**Directions**
Give an exact transcription of every line, dropping the images.

☆ ☆ ☆

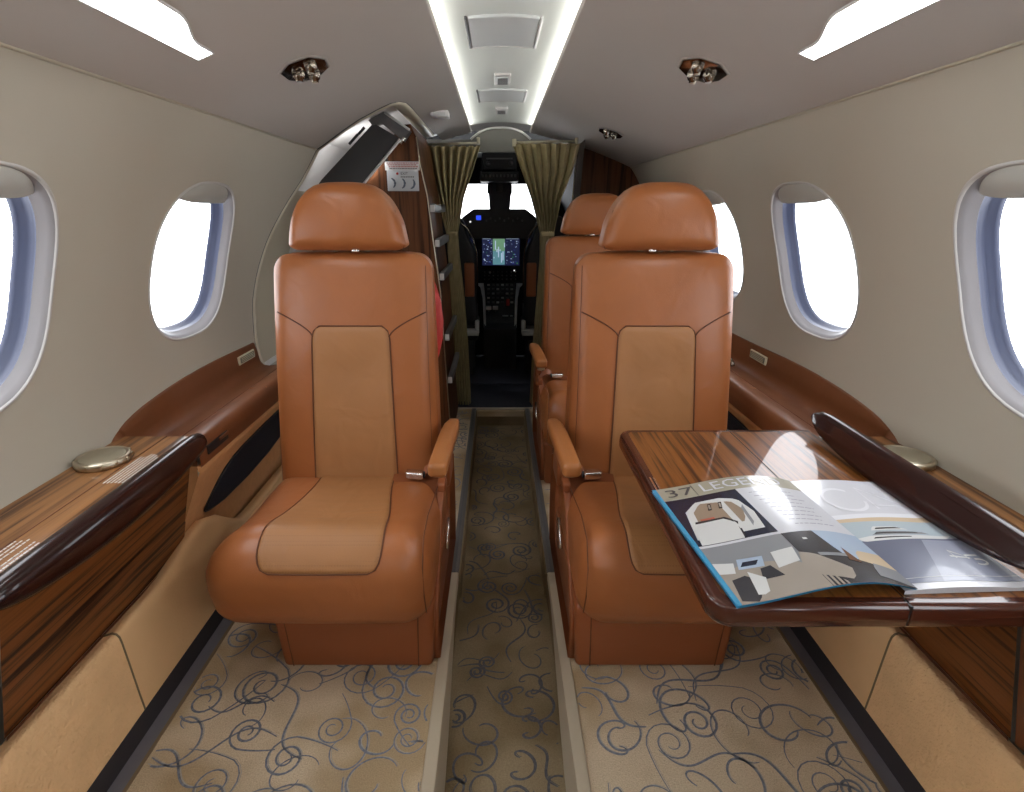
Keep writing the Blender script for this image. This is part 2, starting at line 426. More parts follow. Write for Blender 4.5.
# forward wooden partitions
b = MB()
inner = [(.322, 0.0), (.328, .50), (.334, .807), (.347, .946), (.358, 1.16)]
outer = [(x + .004, z + .004) for x, z in SEC if z > 0] + []
pts = [(x, YF - .02, z) for x, z in inner] + [(.36, YF - .02, 1.25), (.45, YF - .02, 1.20)] + [(x, YF - .02, z) for x, z in outer[::-1] if x > .46] + [(.64, YF - .02, 0.0)]
b.prism(pts, (0, .02, 0), M['woodwall'])
b.tube([(x, YF - .022, z) for x, z in inner], .003, M['nickel'], 8)
J = inner + [(.36, 1.25)]
b.grid(lambda u, v: (J[round(v * 5)][0] + .001, 2.50 + (2.765 - 2.50) * u, J[round(v * 5)][1]), 2, 5, plain('jamb_brown', (.045, .025, .014), .9, spec=.1))
struct(b.build('wall_front')); bpy.data.objects['wall_front']['label'] = 'dark wood partition with a steel edge behind the far right seat'
b = MB(); c2 = b
pts = [(-x, YF, z) for x, z in inner] + [(-.36, YF, 1.25), (-.45, YF, 1.21), (-.67, YF, 1.12), (-.80, YF, .85)] + [(-.80, YF, .4)] + [(-.64, YF, 0.0)]
b.prism(pts, (0, .02, 0), M['woodwall']); struct(b.build('wall_front_left'))
# arched header over the doorway
b = MB()
def arch(w, z0, h, n=24): return [(-w + 2 * w * i / n, z0 + h * (1 - (abs(2 * i / n - 1)) ** 2.6)) for i in range(n + 1)]
A = arch(.142, 1.215, .05)
b.prism([(x, YF + .02, z) for x, z in A] + [(.36, YF + .02, 1.215), (.36, YF + .02, 1.16), (-.36, YF + .02, 1.16), (-.36, YF + .02, 1.215)], (0, .03, 0), plain('header_olive', (.13, .125, .11), .6))
b.tube([(x, YF + .016, z) for x, z in A], .005, M['lip'], 8)
struct(b.build('trim_1'), 'grey arched header above the cockpit doorway')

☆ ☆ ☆

**The output**
Keep writing the Blender script for this image. This is part 2, starting at line 426. More parts follow. Write for Blender 4.5.
# forward wooden partitions
b = MB()
inner = [(.322, 0.0), (.328, .50), (.334, .807), (.347, .946), (.358, 1.16)]
outer = [(x + .004, z + .004) for x, z in SEC if z > 0] + []
pts = [(x, YF - .02, z) for x, z in inner] + [(.36, YF - .02, 1.25), (.45, YF - .02, 1.20)] + [(x, YF - .02, z) for x, z in outer[::-1] if x > .46] + [(.64, YF - .02, 0.0)]
b.prism(pts, (0, .02, 0), M['woodwall'])
b.tube([(x, YF - .022, z) for x, z in inner], .003, M['nickel'], 8)
J = inner + [(.36, 1.25)]
b.grid(lambda u, v: (J[round(v * 5)][0] + .001, 2.50 + (2.765 - 2.50) * u, J[round(v * 5)][1]), 2, 5, plain('jamb_brown', (.045, .025, .014), .9, spec=.1))
struct(b.build('wall_front')); bpy.data.objects['wall_front']['label'] = 'dark wood partition with a steel edge behind the far right seat'
b = MB(); c2 = b
pts = [(-x, YF, z) for x, z in inner] + [(-.36, YF, 1.25), (-.45, YF, 1.21), (-.67, YF, 1.12), (-.80, YF, .85)] + [(-.80, YF, .4)] + [(-.64, YF, 0.0)]
b.prism(pts, (0, .02, 0), M['woodwall']); struct(b.build('wall_front_left'))
# arched header over the doorway
b = MB()
def arch(w, z0, h, n=24): return [(-w + 2 * w * i / n, z0 + h * (1 - (abs(2 * i / n - 1)) ** 2.6)) for i in range(n + 1)]
A = arch(.142, 1.215, .05)
b.prism([(x, YF + .02, z) for x, z in A] + [(.36, YF + .02, 1.215), (.36, YF + .02, 1.16), (-.36, YF + .02, 1.16), (-.36, YF + .02, 1.215)], (0, .03, 0), plain('header_olive', (.13, .125, .11), .6))
b.tube([(x, YF + .016, z) for x, z in A], .005, M['lip'], 8)
struct(b.build('trim_1'), 'grey arched header above the cockpit doorway')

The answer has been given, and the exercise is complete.